Trump has now achieved an unthinkable resurrection. Even his four criminal indictments have served only to revive and reinvigorate his hold on the Republican Party, which is now centered more than ever on the personality and the grievances of one man. Almost sixty-three million Americans voted for Trump in 2016; more than seventy-four million cast their ballots for him in 2020. 

More than 74 million people look at Trump and like what they see.

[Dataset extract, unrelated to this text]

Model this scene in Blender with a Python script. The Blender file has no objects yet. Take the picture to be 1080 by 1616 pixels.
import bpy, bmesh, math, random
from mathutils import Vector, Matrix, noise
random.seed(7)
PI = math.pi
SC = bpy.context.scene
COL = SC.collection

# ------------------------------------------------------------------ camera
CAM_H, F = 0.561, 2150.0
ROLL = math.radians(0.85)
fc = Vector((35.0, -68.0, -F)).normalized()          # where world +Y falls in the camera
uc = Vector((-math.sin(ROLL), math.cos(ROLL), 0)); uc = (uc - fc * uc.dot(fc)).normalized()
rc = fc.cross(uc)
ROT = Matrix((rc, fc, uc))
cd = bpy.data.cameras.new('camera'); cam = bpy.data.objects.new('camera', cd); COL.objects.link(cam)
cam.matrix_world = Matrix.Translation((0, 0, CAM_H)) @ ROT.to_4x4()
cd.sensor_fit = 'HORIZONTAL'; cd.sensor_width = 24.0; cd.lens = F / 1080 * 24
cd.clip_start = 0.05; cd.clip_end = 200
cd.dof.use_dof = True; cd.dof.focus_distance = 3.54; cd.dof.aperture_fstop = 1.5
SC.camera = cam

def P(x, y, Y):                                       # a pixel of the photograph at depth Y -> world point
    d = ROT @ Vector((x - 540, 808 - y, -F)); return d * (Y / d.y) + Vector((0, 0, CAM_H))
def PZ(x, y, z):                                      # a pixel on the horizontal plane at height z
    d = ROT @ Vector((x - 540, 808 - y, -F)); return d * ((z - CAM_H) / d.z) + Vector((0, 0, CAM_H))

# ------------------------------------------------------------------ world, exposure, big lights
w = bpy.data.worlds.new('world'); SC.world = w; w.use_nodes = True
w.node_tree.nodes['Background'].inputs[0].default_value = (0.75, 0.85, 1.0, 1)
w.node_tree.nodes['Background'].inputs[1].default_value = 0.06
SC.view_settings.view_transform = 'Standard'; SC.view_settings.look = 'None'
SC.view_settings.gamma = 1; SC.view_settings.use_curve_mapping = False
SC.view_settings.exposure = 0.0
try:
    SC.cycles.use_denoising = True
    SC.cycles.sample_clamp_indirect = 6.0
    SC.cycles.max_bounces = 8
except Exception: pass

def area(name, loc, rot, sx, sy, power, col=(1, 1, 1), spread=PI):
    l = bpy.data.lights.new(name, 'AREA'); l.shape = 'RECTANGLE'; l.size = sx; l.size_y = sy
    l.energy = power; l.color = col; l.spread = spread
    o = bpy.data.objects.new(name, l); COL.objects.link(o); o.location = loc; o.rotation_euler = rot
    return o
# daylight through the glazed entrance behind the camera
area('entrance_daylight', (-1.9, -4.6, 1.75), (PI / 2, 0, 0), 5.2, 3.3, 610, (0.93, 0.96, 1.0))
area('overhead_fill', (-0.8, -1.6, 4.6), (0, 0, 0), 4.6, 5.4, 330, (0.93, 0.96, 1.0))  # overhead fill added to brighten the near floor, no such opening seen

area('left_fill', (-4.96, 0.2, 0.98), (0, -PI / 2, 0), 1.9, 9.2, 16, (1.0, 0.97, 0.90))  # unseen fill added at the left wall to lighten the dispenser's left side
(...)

And yet what a leap of unthinking partisanship and collective amnesia it has taken for his party to embrace this twice-impeached, four-times-indicted, once-convicted con man from New York. Trump in 2024 was no regular G.O.P. candidate. He was an outlier in every possible way. In 2016, perhaps it was conceivable for voters upset with the status quo to see Trump, a celebrity businessman, as the outsider who would finally shake things up in Washington. But this is the post-2020 Trump—an older, angrier, more profane Trump, who demanded that his followers embrace his big lie about the last election and whose campaign will go down as one of the most racist, sexist, and xenophobic in modern history. His slogan is now openly the stuff of strongmen—Trump alone can fix it—and he will return to office unconstrained by the establishment Republicans who challenged him on Capitol Hill and from inside his own Cabinet. 

Unconstrained by anything at all, I would think.